男は容疑を否認しています。これはあくまでも推測だということをお断りした上で言いますが、否認しているのは、おそらく困っている女の子を自宅に泊めてあげただけ、という意識がどこかにあるためかもしれません。
2020年の7月にはSNSで知り合った埼玉県の女子中学生を、未成年者と知りながらホテルに連れ込むなどして誘拐した会社員の男(20歳)が逮捕されました。男はSNSで「ホテル行く?」などと女子生徒を誘い出し、合流。
その後、ホテルに入りました。同日、女子生徒の母親から「子どもに電話してもつながらない」と警察に届け出があり、その後、女子生徒は保護されたのです。このような事件を挙げればキリがないためこのあたりにしておきますが、実際のところ、ひっきりなしに起きているというのが現状なのです。

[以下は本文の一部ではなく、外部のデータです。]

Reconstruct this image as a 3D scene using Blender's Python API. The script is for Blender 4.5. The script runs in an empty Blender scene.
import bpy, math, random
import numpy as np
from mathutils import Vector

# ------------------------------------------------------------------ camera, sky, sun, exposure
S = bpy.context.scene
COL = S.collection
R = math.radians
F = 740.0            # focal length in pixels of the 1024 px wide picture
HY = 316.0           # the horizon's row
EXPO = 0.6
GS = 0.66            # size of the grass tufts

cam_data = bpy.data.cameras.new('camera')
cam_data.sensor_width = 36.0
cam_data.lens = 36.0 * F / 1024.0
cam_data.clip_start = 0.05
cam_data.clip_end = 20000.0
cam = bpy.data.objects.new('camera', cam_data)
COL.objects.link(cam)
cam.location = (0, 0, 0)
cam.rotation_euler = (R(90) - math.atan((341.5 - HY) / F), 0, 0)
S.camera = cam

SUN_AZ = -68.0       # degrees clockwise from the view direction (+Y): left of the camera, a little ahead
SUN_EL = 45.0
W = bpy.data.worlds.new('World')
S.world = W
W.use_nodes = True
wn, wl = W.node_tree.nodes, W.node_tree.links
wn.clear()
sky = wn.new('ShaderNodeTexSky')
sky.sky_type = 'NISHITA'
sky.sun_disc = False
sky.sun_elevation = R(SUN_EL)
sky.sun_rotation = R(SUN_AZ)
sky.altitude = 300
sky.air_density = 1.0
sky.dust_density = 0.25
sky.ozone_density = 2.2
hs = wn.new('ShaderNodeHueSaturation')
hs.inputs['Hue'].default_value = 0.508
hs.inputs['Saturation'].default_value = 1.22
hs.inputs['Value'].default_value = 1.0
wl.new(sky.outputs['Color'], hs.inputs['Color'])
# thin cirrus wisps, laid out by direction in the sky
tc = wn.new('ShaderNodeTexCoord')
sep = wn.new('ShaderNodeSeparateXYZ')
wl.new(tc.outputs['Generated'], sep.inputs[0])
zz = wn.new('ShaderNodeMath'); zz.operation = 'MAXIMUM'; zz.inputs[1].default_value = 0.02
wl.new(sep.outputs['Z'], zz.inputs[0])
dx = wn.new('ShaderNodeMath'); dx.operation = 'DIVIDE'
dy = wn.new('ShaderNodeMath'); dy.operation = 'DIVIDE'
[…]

家出願望がある少女に対して善人を装い優しい言葉で近づき、誘拐・監禁する……。もちろん悪いのは犯人である男です。少女を責めることはできません。ただ、SNSやオンラインゲームで知り合っただけでは、少女は誘拐されたり、監禁されたりすることはなかったはずです。
何が言いたいのかというと、“最後に行動を起こすのは子ども自身”だということです。これは、親と子でのネットリテラシーの差が如実に表れた事件だと思います。子どもにスマホを買い与える際に、アダルト関連や違法サイトなどの有害情報を見られないように制限しただけで安心している親がほとんどではないでしょうか。
子どもがスマホで何をやっていたのか、事件後に親は初めて知って驚くのです。13歳未満の子どもは自分のGoogleアカウントを持てません。親の皆さんが子どもにゲームをさせるためだけの目的でアカウントを子どもに渡し、子どもは親のアカウントでゲームをやっていたはずです。
ゲームをやらせている以上、少なくとも親御さんは、日頃の親子の会話の中で、子どもが自分のアカウントでどんなゲームをしているのか、アカウントを持たせることでどんなことができるのか、SNSをどんなふうに利用しているのか、知っておいてほしいのです。